Riding Les Gets’ historic drag-lift

Access to the restaurant is via the blue-graded Vorosses piste, so leaving means finishing the run – the lower section of which turns out to be a quite icy when we tackle it – all the way down to the welcome sight of the antique Turche draglift.

This modest but important lift dates from 1945, and is still both privately owned and operated (such is its fame that it even has its own Facebook page). After launching out from the covered departure area we climb steeply through the trees for a 1.2km-long haul, with a vertical ascent of around 330m.

When we finally wobble off gratefully at the top a gentle blue cruise on Renardière marks the start of our return journey to the village.

Returning to Les Gets

The route passes the Mappy’s novice area, the Anthionaz boardercross area and the new Territoire Grand Cry – an American Indian-style childrens’ village complete with tepees, a mini boarder/skiercross run with sound system, plus activities including war-paint face-painting, treasure hunts and drawing competitions. It’s a fun place which is designed to entertain the mountain visitors of the future.

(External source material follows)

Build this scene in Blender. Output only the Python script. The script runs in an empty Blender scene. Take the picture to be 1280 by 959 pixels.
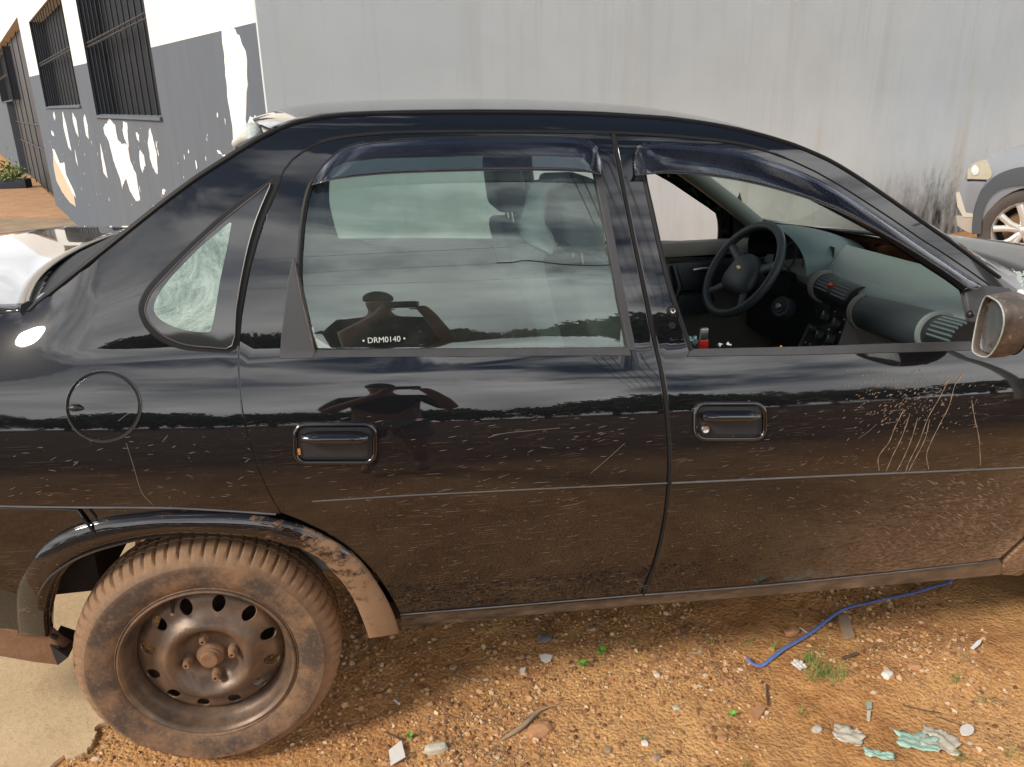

Next comes the Nauchets Express chairlift, which hauls us high above the Stade de Slalom to the start of a blue-graded run down Gentianes. Almost before we know it we’re back to our starting point, after a rewarding day’s skiing on the pistes above Les Gets. Evening finds us in a fittingly mellow, satisfied mood in which to enjoy the simple pleasure of being here, in what has already begun to feel like a genuine home-from-home. MountainPassions heart icon


First run of the day, high above the mists hanging down in the nearby valleys.

First run of the day, high above the mists hanging down in the nearby valleys.